Re:Exactly. (Score:2, Funny)
Supercomputers should have been +1 funny.
But since you've answered in a serious tone, I'll suggest planetariums for every class.
Re:Supercomputers (Score:3, Funny)
I'd prefer super-balls. Then they could learn some real physics.
There's definitely some interesting physics behind the humble tea bag.
Re:And technology? (Score:4, Funny)
Re:And technology? (Score:3, Funny)
Actually, first thing REQUIRE calculators starting early in elementary school.

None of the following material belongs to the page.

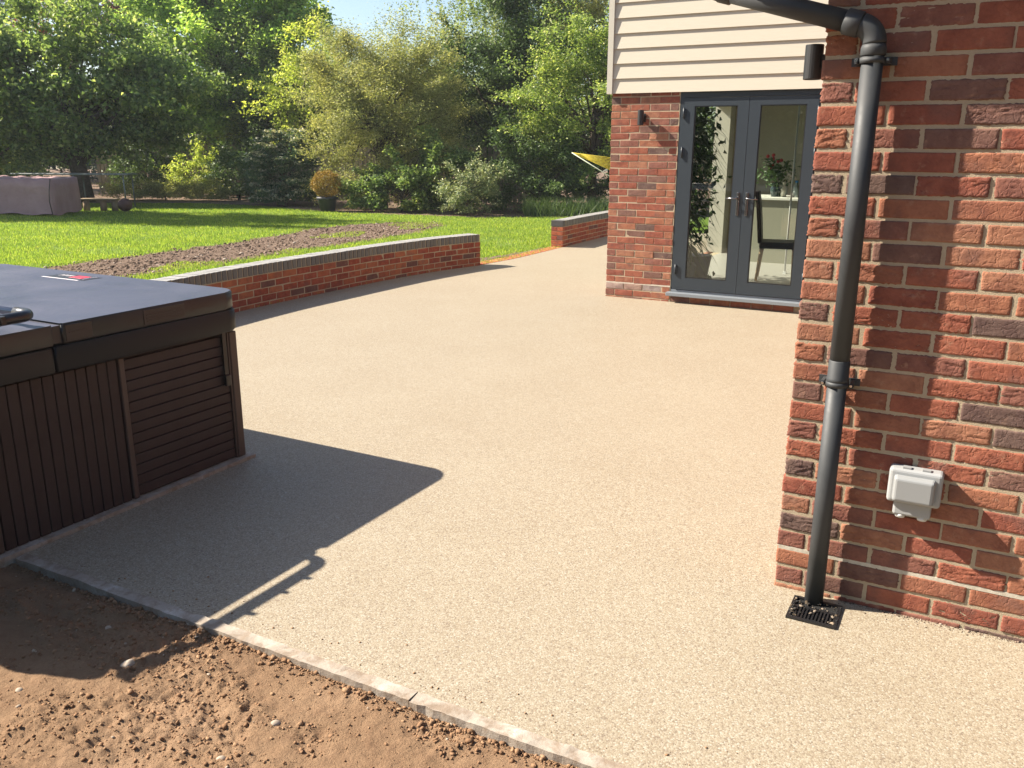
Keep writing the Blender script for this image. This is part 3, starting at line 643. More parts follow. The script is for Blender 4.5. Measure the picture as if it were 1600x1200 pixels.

We don't make a carpenter learn to put in a nail using a rock before we hand him a nail gun, and we shouldn't be teaching children with the assumption that they have to do things without the appropriate tools either. We should be teaching how the tool works, but once very basic addition and subtraction have been covered to explain the process, a student should NEVER be without a calculator.
Ban teaching multiplication tables. That will free up quite a bit of time for more advanced math.
Re:And technology? (Score:3, Funny)
So what you are basically saying is that professional scientists can't homeschool?
No fifth grader ever said, "I want to be a middle manager," but we need plenty of those.
No, we need less of them; and better ones.
SB
Re:And technology? (Score:5, Funny)
Fifth graders in the 1940's didn't dream of becoming COBOL programmers in the 1960's.
Of course not, they had nightmares about it.